STATED GOAL
Your answer should be a single number: how many lines in the data below hold the string "picture".
-------- INFORMATION SUPPLIED
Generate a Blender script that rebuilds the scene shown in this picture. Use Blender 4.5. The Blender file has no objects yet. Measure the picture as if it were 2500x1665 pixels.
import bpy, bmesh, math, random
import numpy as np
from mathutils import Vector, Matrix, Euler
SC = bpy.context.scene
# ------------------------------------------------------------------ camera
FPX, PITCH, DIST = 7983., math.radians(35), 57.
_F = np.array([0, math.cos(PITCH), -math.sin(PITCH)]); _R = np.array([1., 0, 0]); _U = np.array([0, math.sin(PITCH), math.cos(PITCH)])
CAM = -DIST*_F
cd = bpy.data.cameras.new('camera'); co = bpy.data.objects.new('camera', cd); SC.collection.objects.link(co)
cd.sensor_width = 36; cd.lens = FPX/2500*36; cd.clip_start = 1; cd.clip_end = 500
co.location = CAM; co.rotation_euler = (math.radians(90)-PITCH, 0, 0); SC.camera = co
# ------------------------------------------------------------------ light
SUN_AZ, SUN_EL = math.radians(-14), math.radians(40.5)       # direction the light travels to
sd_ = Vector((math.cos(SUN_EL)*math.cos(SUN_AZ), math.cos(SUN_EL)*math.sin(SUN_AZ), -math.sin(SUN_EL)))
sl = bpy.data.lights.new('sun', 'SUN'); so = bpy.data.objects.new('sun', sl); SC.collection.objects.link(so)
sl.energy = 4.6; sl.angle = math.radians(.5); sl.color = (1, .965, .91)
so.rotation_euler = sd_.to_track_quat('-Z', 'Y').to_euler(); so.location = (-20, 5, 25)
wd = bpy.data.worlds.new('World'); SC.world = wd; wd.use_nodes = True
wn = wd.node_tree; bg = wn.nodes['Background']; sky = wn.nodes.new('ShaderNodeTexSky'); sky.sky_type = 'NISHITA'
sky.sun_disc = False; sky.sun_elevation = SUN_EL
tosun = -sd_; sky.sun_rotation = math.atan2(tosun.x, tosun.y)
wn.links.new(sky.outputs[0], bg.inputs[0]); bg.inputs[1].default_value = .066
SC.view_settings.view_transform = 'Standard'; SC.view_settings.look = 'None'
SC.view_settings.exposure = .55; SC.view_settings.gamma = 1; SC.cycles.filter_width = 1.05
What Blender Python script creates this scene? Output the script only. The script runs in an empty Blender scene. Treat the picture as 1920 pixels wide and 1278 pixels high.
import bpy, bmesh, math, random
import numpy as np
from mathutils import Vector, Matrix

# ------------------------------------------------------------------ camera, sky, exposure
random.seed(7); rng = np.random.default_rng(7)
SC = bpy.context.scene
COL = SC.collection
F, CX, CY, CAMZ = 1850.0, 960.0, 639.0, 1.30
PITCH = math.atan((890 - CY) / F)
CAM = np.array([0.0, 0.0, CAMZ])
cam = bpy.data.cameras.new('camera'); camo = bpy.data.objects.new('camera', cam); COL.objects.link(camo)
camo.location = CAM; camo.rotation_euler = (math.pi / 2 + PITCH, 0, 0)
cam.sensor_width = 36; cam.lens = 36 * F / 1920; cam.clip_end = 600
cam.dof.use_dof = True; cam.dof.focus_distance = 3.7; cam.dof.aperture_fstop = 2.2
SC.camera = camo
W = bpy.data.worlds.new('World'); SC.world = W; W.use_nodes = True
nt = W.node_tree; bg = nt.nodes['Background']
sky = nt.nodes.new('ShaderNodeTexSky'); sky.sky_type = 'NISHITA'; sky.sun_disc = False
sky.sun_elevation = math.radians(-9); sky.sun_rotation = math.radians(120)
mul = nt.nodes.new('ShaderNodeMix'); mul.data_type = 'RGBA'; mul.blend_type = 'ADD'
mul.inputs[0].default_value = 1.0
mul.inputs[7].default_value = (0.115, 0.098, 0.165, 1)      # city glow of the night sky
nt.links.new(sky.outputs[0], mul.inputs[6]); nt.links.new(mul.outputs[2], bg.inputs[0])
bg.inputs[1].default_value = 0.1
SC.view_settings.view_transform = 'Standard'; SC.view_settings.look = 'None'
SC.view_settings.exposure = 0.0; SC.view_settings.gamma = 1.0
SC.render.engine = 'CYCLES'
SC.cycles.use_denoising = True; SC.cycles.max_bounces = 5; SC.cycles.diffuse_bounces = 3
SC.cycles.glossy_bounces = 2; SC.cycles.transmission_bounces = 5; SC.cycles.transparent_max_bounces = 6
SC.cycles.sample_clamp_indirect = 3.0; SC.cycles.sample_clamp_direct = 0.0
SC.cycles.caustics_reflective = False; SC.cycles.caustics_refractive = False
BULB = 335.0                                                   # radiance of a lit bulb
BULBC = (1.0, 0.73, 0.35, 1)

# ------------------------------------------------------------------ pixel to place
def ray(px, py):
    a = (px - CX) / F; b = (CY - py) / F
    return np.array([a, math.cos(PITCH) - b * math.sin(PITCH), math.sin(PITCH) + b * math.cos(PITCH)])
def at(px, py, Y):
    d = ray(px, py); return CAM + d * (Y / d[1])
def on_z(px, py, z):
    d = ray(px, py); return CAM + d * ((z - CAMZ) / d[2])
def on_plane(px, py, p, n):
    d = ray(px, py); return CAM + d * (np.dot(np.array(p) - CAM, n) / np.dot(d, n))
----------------
SOLUTION TO THIS EXERCISE
2